Even that extended voyage, however, does not begin to illustrate the gulf that exists between Toronto, the city I call home, and Montréal, where I was born and raised. Visit the two metropolises and their philosophical differences become immediately and starkly apparent: Montréalers populate their cafés throughout the day, where Torontonians appear certain the economy would grind to a halt were they to stop for a midday glass of beer or wine or a cup of coffee; when weather permits, the sidewalks of St-Laurent and St-Denis nightly teem with sharp-dressed citizens strolling or window shopping or just standing and chatting, while Toronto’s Queen and King Streets are primarily boulevards mandated to get a person from point A to point B, with no lingering; and where food and drink are concerned, well, let’s just say that Montréalers are significantly more hedonistic than are their neighbors to the west.

This last point, of course, applies as much to beer as it does to fine wine, haute cuisine or poutine. (Distinctly Québécois, poutine is an over-the-top indulgence of a dish, combining fries, gravy and cheese curds.) Although the city came later to craft brewing than did Toronto, Vancouver or even the modestly-sized Nova Scotian capital of Halifax, once they finally did get started, the city’s brewers have largely led the way for Canadians. As a result, although the fact is widely unrecognized, Canada’s second largest city rates with Denver, Portland, San Francisco and Philadelphia as one of the continent’s finest beer destinations.
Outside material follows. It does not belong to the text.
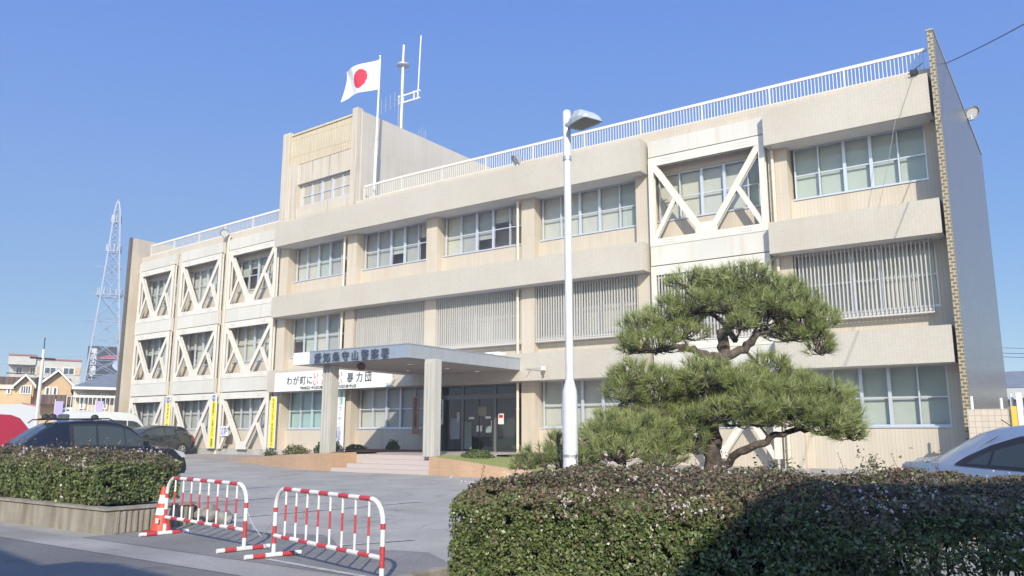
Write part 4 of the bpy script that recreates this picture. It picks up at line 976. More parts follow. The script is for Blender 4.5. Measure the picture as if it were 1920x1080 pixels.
# small bushes
bush_g = leaf_mat('bush_leaf', [(.04, .08, .02), (.07, .13, .03), (.12, .18, .05)], rough=.45)
bush_y = leaf_mat('dry_bush_leaf', [(.20, .18, .06), (.12, .15, .05), (.28, .22, .10)], rough=.6)
def bush(label, c, r, hgt, m, n=1500, size=.05, loose=.25):
    c = Vector(c); t = thing('bush', c, label, 'bush')
    d = RNG.normal(size=(n, 3)); d /= np.linalg.norm(d, axis=1)[:, None]; d[:, 2] = np.abs(d[:, 2]); rd = 1 - np.abs(RNG.normal(0, loose, n)) * .6
    P = d * rd[:, None] * np.array([r, r * .8, hgt]) * (1 + .25 * vnoise(d, 2.5))[:, None] + np.array(c)
    cards('foliage', P, d + RNG.normal(size=P.shape) * .6, size * (.6 + .7 * RNG.random(n)), m, t)
    b = MB(); rr = random.Random(n)
    for k in range(10): q = rr.uniform(0, 6.28); b.path([c, c + Vector((math.cos(q) * r * .3, math.sin(q) * r * .3, hgt * .5)), c + Vector((math.cos(q) * r * .6, math.sin(q) * r * .6, hgt * .85))], [.012, .008, .004], 4)
    b.build('stems', twig_m, t)
bush('round dark green bush on the left brick planter near the canopy column', (-24.3, 22.0, .76), .62, .62, bush_g)
bush('loose yellowish bush on the left brick planter near the yellow banner', (-26.9, 22.6, .68), .65, .45, bush_y, n=900, size=.055, loose=.6)
bush('small pale green weed clump at the left end of the brick planter', (-29.0, 23.0, .60), .4, .35, bush_g, n=350, size=.05, loose=.8)
bush('low clipped round bush on the lawn of the right brick planter', (-15.6, 20.2, .82), .55, .26, leaf_mat('clipped_bush_leaf', [(.10, .13, .03), (.16, .19, .05), (.07, .10, .03)]), n=1800, size=.035)
bush('small bush at the right end of the right brick planter', (-13.6, 20.4, .65), .45, .36, bush_g, n=900, size=.04)
bush('dark plant in the flower bed under the shaded window', (-24.2, 25.5, .90), .35, .42, bush_g, n=400, size=.06, loose=.6)
bush('flat dark plant at the left of the flower bed', (-26.3, 25.4, .90), .5, .2, bush_g, n=500, size=.05)
bush('grey green bush below the right part of the pine', (-2.15, 10.4, .07), .45, 1.24, leaf_mat('grey_bush_leaf', [(.10, .14, .10), (.15, .19, .13), (.07, .11, .06)]), n=1500, size=.03, loose=.4)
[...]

Examples of Montréal’s leadership in beer are legion, but begin with the city’s first brewpub, Le Cheval Blanc (809 rue Ontario est, tel. 514-522-0211).

The Experimental Approach

When Jerôme Denys took over his family’s central Montréal tavern in 1981, representing the third generation to oversee the long, narrow room, his first priority was to bring the venerable establishment into the modern age. To compete in the eighties, he figured, the old fashioned, time-worn Cheval Blanc would require a couple of key renovations, such as the addition of a women’s washroom! The idea to brew in the basement didn’t come until half a decade later.
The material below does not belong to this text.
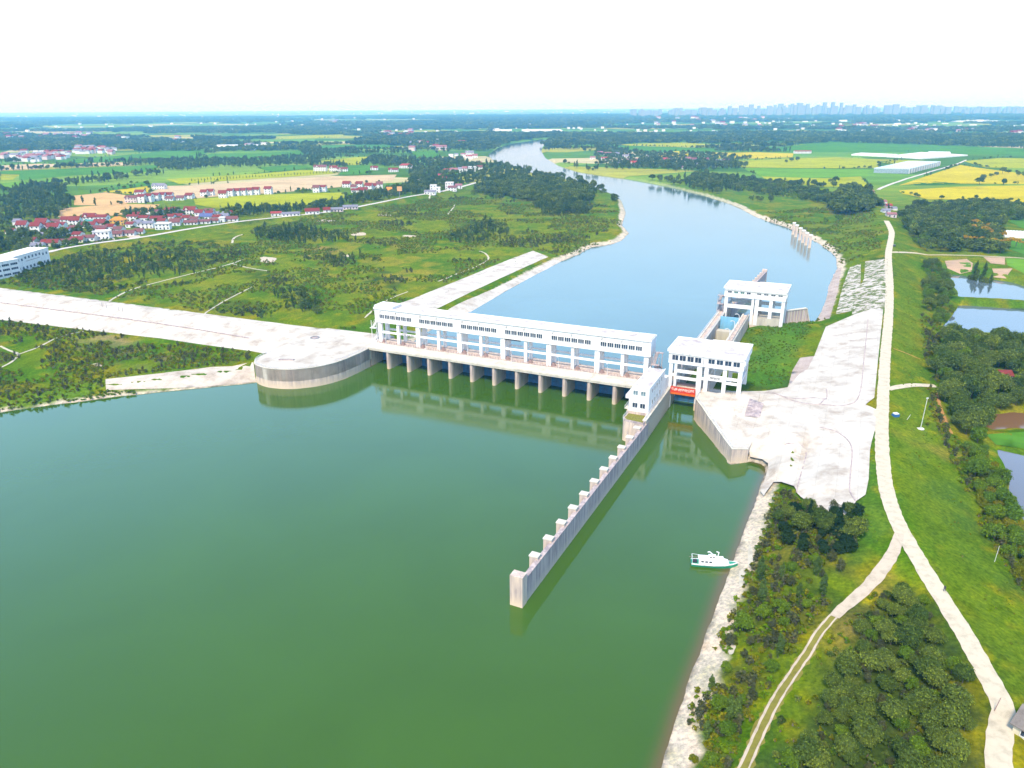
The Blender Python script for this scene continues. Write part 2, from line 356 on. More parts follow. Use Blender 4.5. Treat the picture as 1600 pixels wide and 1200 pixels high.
# dike slope: even grass
d_r, s_r = line_dist(fx_, fy_, R_ROAD) if False else (None, None)
zone([(1396, 345), (1420, 400), (1440, 500), (1440, 600), (1470, 690), (1520, 800), (1560, 900), (1640, 1100), (1590, 1090), (1470, 890), (1410, 780), (1392, 690), (1396, 600), (1396, 450)], (0.105, 0.165, 0.008), 0.8, 8)
zone([(1440, 700), (1500, 700), (1540, 790), (1600, 880), (1600, 960), (1500, 860), (1450, 780)], (0.055, 0.125, 0.018), 0.7, 10, nz=3)
zone([(1400, 680), (1440, 670), (1500, 710), (1530, 726), (1500, 728), (1440, 706)], (0.24, 0.20, 0.03), 0.7, 5, nz=3)
zone([(1458, 612), (1466, 612), (1472, 640), (1480, 668), (1470, 668), (1462, 640)], (0.38, 0.20, 0.06), 0.8, 2)
zone([(1170, 530), (1240, 500), (1262, 510), (1240, 560), (1228, 603), (1166, 600)], (0.060, 0.165, 0.014), 0.8, 6)
zone([(1270, 498), (1330, 450), (1392, 330), (1330, 330), (1240, 345), (1310, 400)], (0.085, 0.165, 0.016), 0.5, 12, nz=3)
zone([(1230, 790), (1330, 740), (1385, 700), (1400, 830), (1330, 880)], (0.060, 0.150, 0.014), 0.8, 6)
zone([(400, 330), (900, 330), (980, 350), (880, 395), (600, 470), (480, 500), (150, 455), (350, 400)], (0.165, 0.200, 0.008), 0.7, 20, nz=4)
zone([(540, 380), (640, 380), (720, 420), (640, 450), (500, 440)], (0.23, 0.20, 0.02), 0.7, 20, nz=4)
zone([(470, 385), (520, 382), (535, 395), (480, 400)], (0.28, 0.18, 0.06), 0.7, 8, nz=3)
zone([(0, 620), (160, 590), (340, 565), (380, 560), (300, 575), (165, 600), (120, 625), (0, 642)], (0.12, 0.20, 0.015), 0.7, 6)
zone([(120, 530), (240, 545), (290, 560), (220, 575), (150, 560)], (0.20, 0.15, 0.09), 0.6, 8, nz=4)
zone([(95, 508), (180, 525), (240, 540), (180, 545), (110, 525)], (0.30, 0.21, 0.13), 0.6, 6, nz=4)
zone([(1075, 1060), (1130, 1000), (1190, 860), (1230, 800), (1300, 880), (1250, 1000), (1150, 1200), (1040, 1300)], (0.060, 0.085, 0.022), 0.65, 12, nz=3)
zone([(1345, 940), (1430, 930), (1540, 1100), (1550, 1400), (1150, 1400), (1200, 1180)], (0.035, 0.060, 0.018), 0.8, 8)
zone([(1380, 880), (1340, 945), (1200, 1160), (1160, 1230), (1185, 1240), (1260, 1100), (1360, 950), (1400, 880)], (0.26, 0.19, 0.045), 0.7, 4, nz=4)
# bare shore round the waters
for k, w in enumerate(WATERS[:2]):
    wx = [p[0] for p in w]; wy = [p[1] for p in w]
    m = (fx_ > -400) & (fx_ < 500) & (fy_ > 60) & (fy_ < 2600) & (hz_ < 2.2) & (hz_ > -1.5)
    sd = poly_sd(fx_[m], fy_[m], w); am, bm = a_[m], b_[m]
    wide = np.where((am > 50) & (bm < 0), 5.2 + 4 * (n2[m] - .5), 1.5) + np.where((bm > 150), 3.0 + 9 * (n1[m] - .4), 0)
    wide = np.where((am < -160) & (bm < 0), 1.0, wide)
    f = np.clip(1.2 - (sd - wide) / 1.6 + (n3[m] - .5) * 3, 0, 1) * (sd > -6)
    cc = np.where((sd < 0.25)[:, None], SAND * 0.45, SAND * 1.12)
    C[m] = C[m] * (1 - f[:, None]) + cc * f[:, None]
far = np.clip((np.hypot(fx_, fy_) - 900) / 500, 0, 1)
nv = len(fx_)
gm = bpy.data.meshes.new('ground'); gm.vertices.add(nv)
gm.vertices.foreach_set('co', np.stack([fx_, fy_, hz_], 1).astype(np.float32).ravel())
nj, ni = XX.shape; idx = np.arange(nv).reshape(nj, ni)
q = np.stack([idx[:-1, :-1], idx[:-1, 1:], idx[1:, 1:], idx[1:, :-1]], -1).reshape(-1, 4)
gm.loops.add(q.size); gm.polygons.add(len(q)); gm.loops.foreach_set('vertex_index', q.ravel().astype(np.int32))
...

When Denys finally did begin selling his own beer in 1987, Montréalers welcomed the development with great enthusiasm, making the brewpub, according to Denys, an overnight success. And in its early days, Le Cheval Blanc was indeed a brewpub in the purest sense of the word, selling only the house-brewed beer and one commercial brand, all on draught—no bottled beer, no food, no wine, no liquor.

From the start, Denys began setting the tone for what would eventually become Montréal’s pervading approach towards craft-brewed beer. Taking the approach that beer, like wine, should vary from season to season and even batch to batch, Denys regularly altered his recipes so that, for example, a bière blonde tasted in July would necessarily taste different from one sampled in November. If occasionally maddening, it was also a practice that fostered experimentation and so crafted an attitude that would severely influence the next generation of brewpubs to come.

At the head of that generation is Dieu du Ciel (29 avenue Laurier ouest, tel. 514-490-9555). Located just east of Mont Royal, the ‘mountain’ for which the city is named, Dieu du Ciel is, at first glance, more neighborhood local than destination brewpub. But step up to the bar and that impression quickly changes, as the bartender guides you through beers like La Charbonnière, a wonderfully rounded and balanced smoked malt ale, and La Route des Épices, an outstanding seasonal ale flavored with black peppercorns. Order a pint of Rigor Mortis Ambrée, the brewer’s abbey-style dubbel, or the very convincing pilsner brewed occasionally by Jean-Francois Gravel, and you begin to wonder if the man can do no wrong.

Venture no further in your Montréal beer travels than Dieu du Ciel and Cheval Blanc and you will have been well-served by the new school and the old. But to do so would also be to deny yourself the province’s bounty of craft brewery beer seldom seen outside of Québec.